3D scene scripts
····················
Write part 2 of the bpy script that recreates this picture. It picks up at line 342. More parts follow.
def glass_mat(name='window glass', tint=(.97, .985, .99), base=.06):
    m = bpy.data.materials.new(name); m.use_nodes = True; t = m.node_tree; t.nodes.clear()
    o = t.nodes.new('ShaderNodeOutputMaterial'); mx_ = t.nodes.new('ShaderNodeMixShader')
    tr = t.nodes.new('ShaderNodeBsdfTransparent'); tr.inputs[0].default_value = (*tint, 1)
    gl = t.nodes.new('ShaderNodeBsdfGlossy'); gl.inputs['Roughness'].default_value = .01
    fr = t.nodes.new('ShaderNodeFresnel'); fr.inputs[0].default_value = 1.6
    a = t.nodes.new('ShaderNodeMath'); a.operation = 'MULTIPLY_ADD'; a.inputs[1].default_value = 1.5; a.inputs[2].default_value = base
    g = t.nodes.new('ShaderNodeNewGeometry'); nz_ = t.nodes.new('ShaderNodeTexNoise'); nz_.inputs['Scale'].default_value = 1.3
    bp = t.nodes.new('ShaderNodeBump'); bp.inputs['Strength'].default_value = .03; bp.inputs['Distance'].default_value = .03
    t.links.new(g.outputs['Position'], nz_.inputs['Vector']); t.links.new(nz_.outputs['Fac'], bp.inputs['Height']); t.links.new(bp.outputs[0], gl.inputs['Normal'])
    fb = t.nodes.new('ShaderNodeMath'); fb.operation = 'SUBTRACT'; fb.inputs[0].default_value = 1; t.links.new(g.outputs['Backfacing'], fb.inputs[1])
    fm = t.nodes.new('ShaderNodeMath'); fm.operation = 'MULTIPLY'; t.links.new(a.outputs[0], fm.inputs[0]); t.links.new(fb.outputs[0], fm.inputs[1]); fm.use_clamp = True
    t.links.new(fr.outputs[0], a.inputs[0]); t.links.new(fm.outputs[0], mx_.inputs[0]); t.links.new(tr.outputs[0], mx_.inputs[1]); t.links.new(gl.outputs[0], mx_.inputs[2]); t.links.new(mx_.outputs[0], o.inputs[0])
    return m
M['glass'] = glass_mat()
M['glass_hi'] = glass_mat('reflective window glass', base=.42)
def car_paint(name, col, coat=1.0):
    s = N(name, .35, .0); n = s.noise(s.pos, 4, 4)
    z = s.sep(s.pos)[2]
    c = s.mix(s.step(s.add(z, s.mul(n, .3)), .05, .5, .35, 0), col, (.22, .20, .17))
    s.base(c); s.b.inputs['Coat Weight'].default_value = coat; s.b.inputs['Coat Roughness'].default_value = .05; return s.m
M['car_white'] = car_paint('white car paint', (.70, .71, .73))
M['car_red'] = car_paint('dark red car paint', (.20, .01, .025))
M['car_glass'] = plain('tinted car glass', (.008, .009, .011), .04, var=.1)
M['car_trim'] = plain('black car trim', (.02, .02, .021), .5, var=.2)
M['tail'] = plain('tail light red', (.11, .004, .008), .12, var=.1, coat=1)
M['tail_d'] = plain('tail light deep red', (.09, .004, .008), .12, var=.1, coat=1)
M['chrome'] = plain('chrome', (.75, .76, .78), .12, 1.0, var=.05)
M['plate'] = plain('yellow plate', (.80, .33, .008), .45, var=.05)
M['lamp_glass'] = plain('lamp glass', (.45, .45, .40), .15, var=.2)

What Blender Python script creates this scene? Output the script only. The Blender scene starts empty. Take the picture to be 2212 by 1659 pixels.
····················
_What you are asked to do_. Every entry must be output again, exactly as written above.

_Correct answer_.
Write part 2 of the bpy script that recreates this picture. It picks up at line 342. More parts follow.
def glass_mat(name='window glass', tint=(.97, .985, .99), base=.06):
    m = bpy.data.materials.new(name); m.use_nodes = True; t = m.node_tree; t.nodes.clear()
    o = t.nodes.new('ShaderNodeOutputMaterial'); mx_ = t.nodes.new('ShaderNodeMixShader')
    tr = t.nodes.new('ShaderNodeBsdfTransparent'); tr.inputs[0].default_value = (*tint, 1)
    gl = t.nodes.new('ShaderNodeBsdfGlossy'); gl.inputs['Roughness'].default_value = .01
    fr = t.nodes.new('ShaderNodeFresnel'); fr.inputs[0].default_value = 1.6
    a = t.nodes.new('ShaderNodeMath'); a.operation = 'MULTIPLY_ADD'; a.inputs[1].default_value = 1.5; a.inputs[2].default_value = base
    g = t.nodes.new('ShaderNodeNewGeometry'); nz_ = t.nodes.new('ShaderNodeTexNoise'); nz_.inputs['Scale'].default_value = 1.3
    bp = t.nodes.new('ShaderNodeBump'); bp.inputs['Strength'].default_value = .03; bp.inputs['Distance'].default_value = .03
    t.links.new(g.outputs['Position'], nz_.inputs['Vector']); t.links.new(nz_.outputs['Fac'], bp.inputs['Height']); t.links.new(bp.outputs[0], gl.inputs['Normal'])
    fb = t.nodes.new('ShaderNodeMath'); fb.operation = 'SUBTRACT'; fb.inputs[0].default_value = 1; t.links.new(g.outputs['Backfacing'], fb.inputs[1])
    fm = t.nodes.new('ShaderNodeMath'); fm.operation = 'MULTIPLY'; t.links.new(a.outputs[0], fm.inputs[0]); t.links.new(fb.outputs[0], fm.inputs[1]); fm.use_clamp = True
    t.links.new(fr.outputs[0], a.inputs[0]); t.links.new(fm.outputs[0], mx_.inputs[0]); t.links.new(tr.outputs[0], mx_.inputs[1]); t.links.new(gl.outputs[0], mx_.inputs[2]); t.links.new(mx_.outputs[0], o.inputs[0])
    return m
M['glass'] = glass_mat()
M['glass_hi'] = glass_mat('reflective window glass', base=.42)
def car_paint(name, col, coat=1.0):
    s = N(name, .35, .0); n = s.noise(s.pos, 4, 4)
    z = s.sep(s.pos)[2]
    c = s.mix(s.step(s.add(z, s.mul(n, .3)), .05, .5, .35, 0), col, (.22, .20, .17))
    s.base(c); s.b.inputs['Coat Weight'].default_value = coat; s.b.inputs['Coat Roughness'].default_value = .05; return s.m
M['car_white'] = car_paint('white car paint', (.70, .71, .73))
M['car_red'] = car_paint('dark red car paint', (.20, .01, .025))
M['car_glass'] = plain('tinted car glass', (.008, .009, .011), .04, var=.1)
M['car_trim'] = plain('black car trim', (.02, .02, .021), .5, var=.2)
M['tail'] = plain('tail light red', (.11, .004, .008), .12, var=.1, coat=1)
M['tail_d'] = plain('tail light deep red', (.09, .004, .008), .12, var=.1, coat=1)
M['chrome'] = plain('chrome', (.75, .76, .78), .12, 1.0, var=.05)
M['plate'] = plain('yellow plate', (.80, .33, .008), .45, var=.05)
M['lamp_glass'] = plain('lamp glass', (.45, .45, .40), .15, var=.2)

What Blender Python script creates this scene? Output the script only. The Blender scene starts empty. Take the picture to be 2212 by 1659 pixels.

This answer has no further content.